First of all, ignoring the IRS when you owe money is the worst thing you can
do. Simply not filing a tax return because you cannot afford to pay what you
owe will only delay the ineffidable. As once the IRS catches up to you, there
will be more interest and penalties, and even other actions—such as having a
tax lien put against your assets. The best thing to do is to communicate with
the IRS and let them know that you want to take care of the problem.
The Aftermath
Once the IRS has accepted your installment agreement, you will receive a
bill every month listing what you owe and how to make the payment.

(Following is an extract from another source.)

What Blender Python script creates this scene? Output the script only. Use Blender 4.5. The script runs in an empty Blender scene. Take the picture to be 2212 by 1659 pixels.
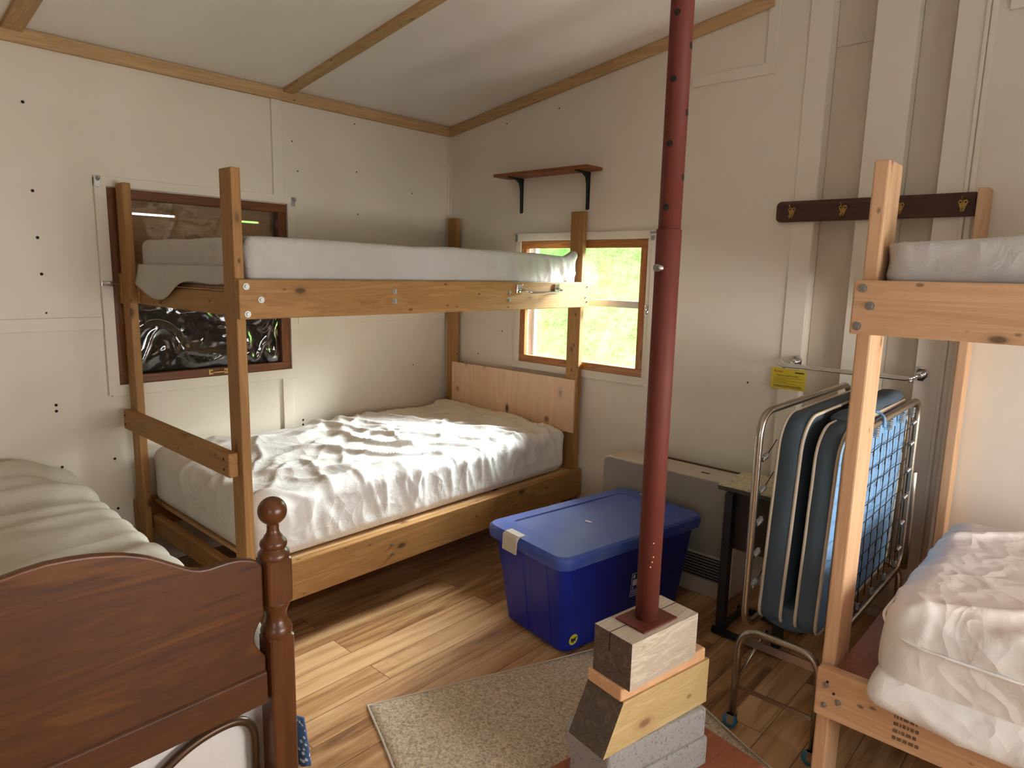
import bpy, bmesh, math, random
from math import sin, cos, pi, radians
from mathutils import Vector, Matrix, noise
random.seed(7)
D = bpy.data
C = bpy.context.scene.collection
SC = bpy.context.scene

# ------------------------------------------------------------------ materials
def new_mat(name):
    m = D.materials.new(name); m.use_nodes = True
    nt = m.node_tree; bs = nt.nodes['Principled BSDF']
    return m, nt, bs
def N(nt, t, **kw):
    n = nt.nodes.new(t)
    for k, v in kw.items(): setattr(n, k, v)
    return n
def L(nt, a, b): nt.links.new(a, b)
def ramp(nt, fac, stops):
    r = N(nt, 'ShaderNodeValToRGB'); e = r.color_ramp.elements
    while len(e) < len(stops): e.new(0.5)
    for el, (p, c) in zip(e, stops):
        el.position = p; el.color = (c[0], c[1], c[2], 1)
    L(nt, fac, r.inputs[0]); return r.outputs[0]
def mixc(nt, fac, a, b, mode='MIX'):
    n = N(nt, 'ShaderNodeMix', data_type='RGBA', blend_type=mode)
    for s, v in ((n.inputs[0], fac), (n.inputs[6], a), (n.inputs[7], b)):
        if hasattr(v, 'links'): L(nt, v, s)
        elif isinstance(v, (int, float)): s.default_value = v
        else: s.default_value = (v[0], v[1], v[2], 1)
    return n.outputs[2]
def math_n(nt, op, a, b=None):
    n = N(nt, 'ShaderNodeMath', operation=op)
    for s, v in ((n.inputs[0], a), (n.inputs[1], b)):
        if v is None: continue
        if hasattr(v, 'links'): L(nt, v, s)
        else: s.default_value = v
    return n.outputs[0]
def coords(nt, scale=(1, 1, 1), rand=True, rot=(0, 0, 0)):
    tc = N(nt, 'ShaderNodeTexCoord'); v = tc.outputs['Object']
    if rand:
        oi = N(nt, 'ShaderNodeObjectInfo')
        mu = N(nt, 'ShaderNodeVectorMath', operation='SCALE'); mu.inputs[0].default_value = (7.3, 3.1, 5.7)
        L(nt, oi.outputs['Random'], mu.inputs['Scale'])
        ad = N(nt, 'ShaderNodeVectorMath', operation='ADD'); L(nt, v, ad.inputs[0]); L(nt, mu.outputs[0], ad.inputs[1]); v = ad.outputs[0]
    mp = N(nt, 'ShaderNodeMapping'); mp.inputs['Scale'].default_value = scale; mp.inputs['Rotation'].default_value = rot
    L(nt, v, mp.inputs[0]); return mp.outputs[0]
def tex_noise(nt, vec, scale=1, detail=4, rough=.55, dist=0):
    n = N(nt, 'ShaderNodeTexNoise'); n.inputs['Scale'].default_value = scale; n.inputs['Detail'].default_value = detail
    n.inputs['Roughness'].default_value = rough; n.inputs['Distortion'].default_value = dist
    L(nt, vec, n.inputs['Vector']); return n.outputs[0]
def bump(nt, bs, h, strength=.2, dist=.002):
    b = N(nt, 'ShaderNodeBump'); b.inputs['Strength'].default_value = strength; b.inputs['Distance'].default_value = dist
    L(nt, h, b.inputs['Height']); L(nt, b.outputs[0], bs.inputs['Normal'])
def plain(name, col, rough=.5, metal=0, spec=.5, bumpy=None, var=0.06):
    m, nt, bs = new_mat(name)
    bs.inputs['Roughness'].default_value = rough; bs.inputs['Metallic'].default_value = metal
    bs.inputs['Specular IOR Level'].default_value = spec
    v = coords(nt); n = tex_noise(nt, v, 9, 5)
    c = mixc(nt, n, [x * (1 - var) for x in col], [min(1, x * (1 + var)) for x in col]); L(nt, c, bs.inputs['Base Color'])
    if bumpy: bump(nt, bs, tex_noise(nt, v, bumpy[0], 4), bumpy[1], .002)
    return m
def wood(name, axis, light, dark, rough=.6, knots=True, cross=16, long=1.1, knot_col=None, spec=.35, knot_r=.12, contrast=1, small=True):
    m, nt, bs = new_mat(name)
    sc = [cross] * 3; sc[axis] = long
    sf = [cross * 9] * 3; sf[axis] = long * 3
    v = coords(nt, tuple(sc)); g = tex_noise(nt, v, 1, 5, .6, 1.3)
    w = math_n(nt, 'SINE', math_n(nt, 'MULTIPLY', g, 34.0))
    w = math_n(nt, 'ADD', math_n(nt, 'MULTIPLY', w, .16 * contrast), g)
    f = tex_noise(nt, coords(nt, tuple(sf)), 1, 3)
    h = math_n(nt, 'ADD', math_n(nt, 'MULTIPLY', w, .75), math_n(nt, 'MULTIPLY', f, .25))
    c = ramp(nt, h, [(.25, dark), (.5, [(a + b) / 2 for a, b in zip(light, dark)]), (.72, light)])
    if knots:
        sk = [9.0] * 3; sk[axis] = 4.2
        vo = N(nt, 'ShaderNodeTexVoronoi'); vo.inputs['Scale'].default_value = 1
        L(nt, coords(nt, tuple(sk)), vo.inputs['Vector'])
        k = ramp(nt, vo.outputs['Distance'], [(knot_r * .55, (1, 1, 1)), (knot_r, (.25, .25, .25)), (knot_r * 1.9, (0, 0, 0))])
        c = mixc(nt, k, c, knot_col or [x * .32 for x in dark])
        sk2 = [17.0] * 3; sk2[axis] = 9.5
        if not small: sk2 = [5.0] * 3
        v2 = N(nt, 'ShaderNodeTexVoronoi'); v2.inputs['Scale'].default_value = 1; L(nt, coords(nt, tuple(sk2)), v2.inputs['Vector'])
        k2 = ramp(nt, v2.outputs['Distance'], [(knot_r * .55, (.8, .8, .8)), (knot_r * 1.1, (0, 0, 0))])
        c = mixc(nt, k2, c, knot_col or [x * .30 for x in dark])
    L(nt, c, bs.inputs['Base Color'])
    bs.inputs['Roughness'].default_value = rough; bs.inputs['Specular IOR Level'].default_value = spec
    bump(nt, bs, h, .25, .0015)
    return m
M = {}
AGED = ((.41, .215, .070), (.285, .135, .040))
NEW = ((.66, .42, .24), (.54, .315, .165))
for i, a in enumerate('xyz'):
    M['aged' + a] = wood('aged_pine_' + a, i, *AGED, rough=.55)
    M['new' + a] = wood('new_pine_' + a, i, *NEW, rough=.6, knot_r=.10)
    M['beam' + a] = wood('beam_pine_' + a, i, (.54, .36, .18), (.41, .25, .11), rough=.6, knot_r=.10)
M['dark_x'] = wood('dark_walnut_stain', 0, (.105, .045, .024), (.035, .014, .009), rough=.45, knots=False, contrast=.8)
M['cherry'] = wood('cherry_stain', 1, (.165, .056, .013), (.026, .009, .0035), rough=.38, knots=False, cross=7, long=.9, spec=.45, contrast=.55)
M['cherryz'] = wood('cherry_stain_post', 2, (.140, .047, .013), (.055, .018, .006), rough=.3, knots=False, cross=9, spec=.5, contrast=.4)
M['sashy'] = wood('sash_stain_y', 1, (.22, .075, .02), (.10, .03, .01), rough=.4, knots=False)
M['sashz'] = wood('sash_stain_z', 2, (.22, .075, .02), (.10, .03, .01), rough=.4, knots=False)
M['oakx'] = wood('oak_stain_x', 0, (.48, .20, .06), (.22, .075, .02), rough=.4, knots=False, cross=22)
M['oakz'] = wood('oak_stain_z', 2, (.48, .20, .06), (.22, .075, .02), rough=.4, knots=False, cross=22)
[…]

You can pay
your monthly installment online through the IRS web site, or by calling the IRS
and paying over the phone. In addition, to insure that you don’t forget to make
the payment, you can have the installment automatically deducted from your
checking account each month.
If you fail to make your payments as required, the IRS can withdrawal their
agreement and take other actions to obtain what you owe. In addition, if you
find yourself owing more money next year to the IRS, the installment agreement
can be extended to include the new amount owed. The IRS may require additional
forms so that they can determine your specific financial situation.
The bottom-line on your taxes is to try to prevent owing the IRS money at
all. The interest and penalties that accrue are quite expensive when compared
to other types of loans. In addition, you do not want to find yourself in a
perpetual cycle of paying the IRS. Do everything possible throughout the year
to not be caught off-guard on April 15th.